[start of Stored data]
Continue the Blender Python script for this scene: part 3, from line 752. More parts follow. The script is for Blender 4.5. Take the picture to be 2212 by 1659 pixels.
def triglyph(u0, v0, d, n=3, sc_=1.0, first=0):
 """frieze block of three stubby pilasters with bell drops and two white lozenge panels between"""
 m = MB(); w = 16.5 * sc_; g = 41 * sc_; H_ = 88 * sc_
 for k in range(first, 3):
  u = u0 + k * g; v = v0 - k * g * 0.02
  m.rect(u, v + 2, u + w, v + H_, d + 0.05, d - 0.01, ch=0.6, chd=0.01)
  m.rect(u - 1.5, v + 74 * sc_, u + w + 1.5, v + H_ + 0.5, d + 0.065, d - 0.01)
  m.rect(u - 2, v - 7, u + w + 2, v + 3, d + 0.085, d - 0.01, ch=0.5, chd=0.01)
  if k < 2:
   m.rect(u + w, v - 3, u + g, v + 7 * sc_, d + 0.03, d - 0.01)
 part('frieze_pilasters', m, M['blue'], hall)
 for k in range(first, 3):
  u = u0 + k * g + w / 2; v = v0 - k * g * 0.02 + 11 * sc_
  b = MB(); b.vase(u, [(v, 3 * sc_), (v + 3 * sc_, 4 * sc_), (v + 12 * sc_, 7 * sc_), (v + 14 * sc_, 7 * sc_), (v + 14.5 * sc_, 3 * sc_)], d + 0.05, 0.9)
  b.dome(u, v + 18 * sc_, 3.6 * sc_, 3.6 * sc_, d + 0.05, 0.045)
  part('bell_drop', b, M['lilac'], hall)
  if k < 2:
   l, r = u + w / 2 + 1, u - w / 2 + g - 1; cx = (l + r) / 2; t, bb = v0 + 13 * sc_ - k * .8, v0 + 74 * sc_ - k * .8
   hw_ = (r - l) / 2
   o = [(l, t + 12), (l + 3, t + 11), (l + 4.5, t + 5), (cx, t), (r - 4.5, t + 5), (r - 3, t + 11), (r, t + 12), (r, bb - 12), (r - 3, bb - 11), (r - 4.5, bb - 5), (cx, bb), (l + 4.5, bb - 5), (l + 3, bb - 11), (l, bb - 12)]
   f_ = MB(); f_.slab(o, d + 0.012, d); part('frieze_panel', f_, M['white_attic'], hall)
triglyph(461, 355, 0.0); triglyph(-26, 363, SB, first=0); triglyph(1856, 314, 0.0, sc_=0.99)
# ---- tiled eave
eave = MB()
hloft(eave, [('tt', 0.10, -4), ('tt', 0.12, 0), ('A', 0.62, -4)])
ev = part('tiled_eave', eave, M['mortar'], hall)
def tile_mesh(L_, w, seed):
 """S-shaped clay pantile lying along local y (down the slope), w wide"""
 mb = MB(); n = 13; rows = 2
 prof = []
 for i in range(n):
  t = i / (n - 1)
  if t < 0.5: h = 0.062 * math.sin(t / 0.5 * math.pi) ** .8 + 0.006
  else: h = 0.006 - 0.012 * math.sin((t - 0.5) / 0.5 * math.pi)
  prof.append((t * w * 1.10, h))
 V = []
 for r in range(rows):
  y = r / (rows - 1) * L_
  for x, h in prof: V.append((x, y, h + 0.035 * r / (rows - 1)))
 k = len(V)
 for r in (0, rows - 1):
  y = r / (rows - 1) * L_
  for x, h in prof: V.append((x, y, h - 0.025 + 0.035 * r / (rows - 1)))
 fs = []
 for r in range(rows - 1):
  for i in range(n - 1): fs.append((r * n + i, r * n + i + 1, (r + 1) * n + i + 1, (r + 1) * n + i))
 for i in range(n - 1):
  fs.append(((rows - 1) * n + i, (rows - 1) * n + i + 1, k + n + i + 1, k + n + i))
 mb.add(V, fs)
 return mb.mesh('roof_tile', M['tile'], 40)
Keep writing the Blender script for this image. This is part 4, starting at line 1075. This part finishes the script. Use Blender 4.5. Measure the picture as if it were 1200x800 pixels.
[end of Stored data]
Your objective >> Reproduce the listing in full. Keep it exactly as written.

Worked solution >>
Continue the Blender Python script for this scene: part 3, from line 752. More parts follow. The script is for Blender 4.5. Take the picture to be 2212 by 1659 pixels.
def triglyph(u0, v0, d, n=3, sc_=1.0, first=0):
 """frieze block of three stubby pilasters with bell drops and two white lozenge panels between"""
 m = MB(); w = 16.5 * sc_; g = 41 * sc_; H_ = 88 * sc_
 for k in range(first, 3):
  u = u0 + k * g; v = v0 - k * g * 0.02
  m.rect(u, v + 2, u + w, v + H_, d + 0.05, d - 0.01, ch=0.6, chd=0.01)
  m.rect(u - 1.5, v + 74 * sc_, u + w + 1.5, v + H_ + 0.5, d + 0.065, d - 0.01)
  m.rect(u - 2, v - 7, u + w + 2, v + 3, d + 0.085, d - 0.01, ch=0.5, chd=0.01)
  if k < 2:
   m.rect(u + w, v - 3, u + g, v + 7 * sc_, d + 0.03, d - 0.01)
 part('frieze_pilasters', m, M['blue'], hall)
 for k in range(first, 3):
  u = u0 + k * g + w / 2; v = v0 - k * g * 0.02 + 11 * sc_
  b = MB(); b.vase(u, [(v, 3 * sc_), (v + 3 * sc_, 4 * sc_), (v + 12 * sc_, 7 * sc_), (v + 14 * sc_, 7 * sc_), (v + 14.5 * sc_, 3 * sc_)], d + 0.05, 0.9)
  b.dome(u, v + 18 * sc_, 3.6 * sc_, 3.6 * sc_, d + 0.05, 0.045)
  part('bell_drop', b, M['lilac'], hall)
  if k < 2:
   l, r = u + w / 2 + 1, u - w / 2 + g - 1; cx = (l + r) / 2; t, bb = v0 + 13 * sc_ - k * .8, v0 + 74 * sc_ - k * .8
   hw_ = (r - l) / 2
   o = [(l, t + 12), (l + 3, t + 11), (l + 4.5, t + 5), (cx, t), (r - 4.5, t + 5), (r - 3, t + 11), (r, t + 12), (r, bb - 12), (r - 3, bb - 11), (r - 4.5, bb - 5), (cx, bb), (l + 4.5, bb - 5), (l + 3, bb - 11), (l, bb - 12)]
   f_ = MB(); f_.slab(o, d + 0.012, d); part('frieze_panel', f_, M['white_attic'], hall)
triglyph(461, 355, 0.0); triglyph(-26, 363, SB, first=0); triglyph(1856, 314, 0.0, sc_=0.99)
# ---- tiled eave
eave = MB()
hloft(eave, [('tt', 0.10, -4), ('tt', 0.12, 0), ('A', 0.62, -4)])
ev = part('tiled_eave', eave, M['mortar'], hall)
def tile_mesh(L_, w, seed):
 """S-shaped clay pantile lying along local y (down the slope), w wide"""
 mb = MB(); n = 13; rows = 2
 prof = []
 for i in range(n):
  t = i / (n - 1)
  if t < 0.5: h = 0.062 * math.sin(t / 0.5 * math.pi) ** .8 + 0.006
  else: h = 0.006 - 0.012 * math.sin((t - 0.5) / 0.5 * math.pi)
  prof.append((t * w * 1.10, h))
 V = []
 for r in range(rows):
  y = r / (rows - 1) * L_
  for x, h in prof: V.append((x, y, h + 0.035 * r / (rows - 1)))
 k = len(V)
 for r in (0, rows - 1):
  y = r / (rows - 1) * L_
  for x, h in prof: V.append((x, y, h - 0.025 + 0.035 * r / (rows - 1)))
 fs = []
 for r in range(rows - 1):
  for i in range(n - 1): fs.append((r * n + i, r * n + i + 1, (r + 1) * n + i + 1, (r + 1) * n + i))
 for i in range(n - 1):
  fs.append(((rows - 1) * n + i, (rows - 1) * n + i + 1, k + n + i + 1, k + n + i))
 mb.add(V, fs)
 return mb.mesh('roof_tile', M['tile'], 40)
Keep writing the Blender script for this image. This is part 4, starting at line 1075. This part finishes the script. Use Blender 4.5. Measure the picture as if it were 1200x800 pixels.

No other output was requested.